Two stories about the fantastic gold cup:

http://news.bbc.co.uk/1/hi/entertainment/arts/3019034.stm
From the BBC website:

A rare gold cup from the Bronze Age has been secured for display by the British Museum.
It is only the second example of its type to come from the UK, with just five cups of this type known across the whole of Europe.
Found in Ringlemere, east Kent, in 2001, the cup has helped provide further evidence of the extensive trading networks that covered Europe during the Bronze Age.
It was "virtually reconstructed" using an endoscope, radiography and x-rays following scientific examination of the cup at the British Museum.
The artefact dates from between 1700 and 1500 BC - the same era as Stonehenge - and reveals a higher level of workmanship than was previously thought possible for this time.
A team of archaeologists has been working on the site where the cup was found, and discovered a previously unsuspected funeral site from the early Bronze Age.
This is how the cup is thought to have originally looked
However the assumption that the cup was dislodged by modern ploughing from a grave remains to be proven.
It was acquired for the museum through funding from the Heritage Lottery Fund, The National Art Collections Fund and Friends of the British Museum.
The Ringlemere Cup will be on display in the London museum's Round Reading Room from Thursday and will feature on BBC Two series Hidden Treasures, which is being shown in the autumn.

And the Guardian's
at http://education.guardian.co.uk/higher/news/story/0,9830,985303,00.html

British Museum's cup runs over

Maev Kennedy, arts and heritage correspondent
Thursday June 26, 2003
The Guardian

The Ringlemere Cup, a masterpiece of prehistoric gold found in a Kent field 18 months ago, has been bought by the British Museum for £270,000 and will be the star of a spectacular touring exhibition.
The cup is still crumpled, mangled by ploughing which had flattened the burial mound where it was hidden around 1600BC.
However, a 3D computer reconstruction has revealed its sensuous beauty.

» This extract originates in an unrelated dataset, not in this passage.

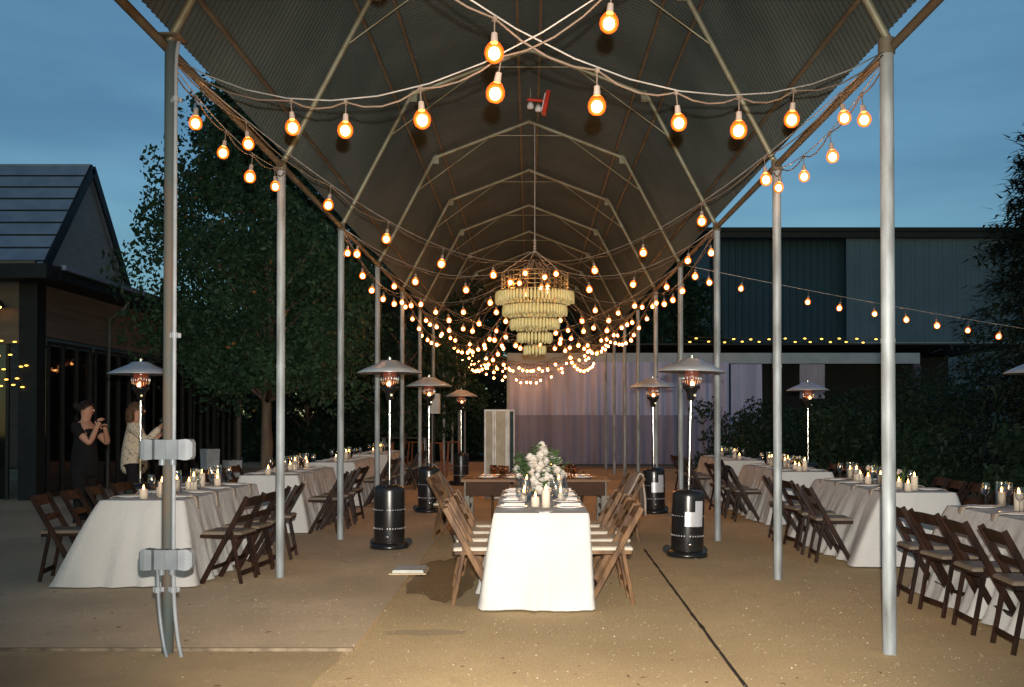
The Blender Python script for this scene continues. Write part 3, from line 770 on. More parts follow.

It is taller and more shapely than the archaeologists assumed, with a narrow waist.
The Ringlemere Cup is one of only five such artefacts found in Europe. They are believed to have been intended for practical use, beaten from single sheets of gold. The cup was found in 2001 by Cliff Bradshaw, an amateur metal-detector enthusiast. He will share the money paid by the museum with the landowner.
The cup has been described as a find which rewrites history. Yesterday the British Museum's director, Neil MacGregor, described it as "a remarkable birthday present" for the museum's 250th anniversary.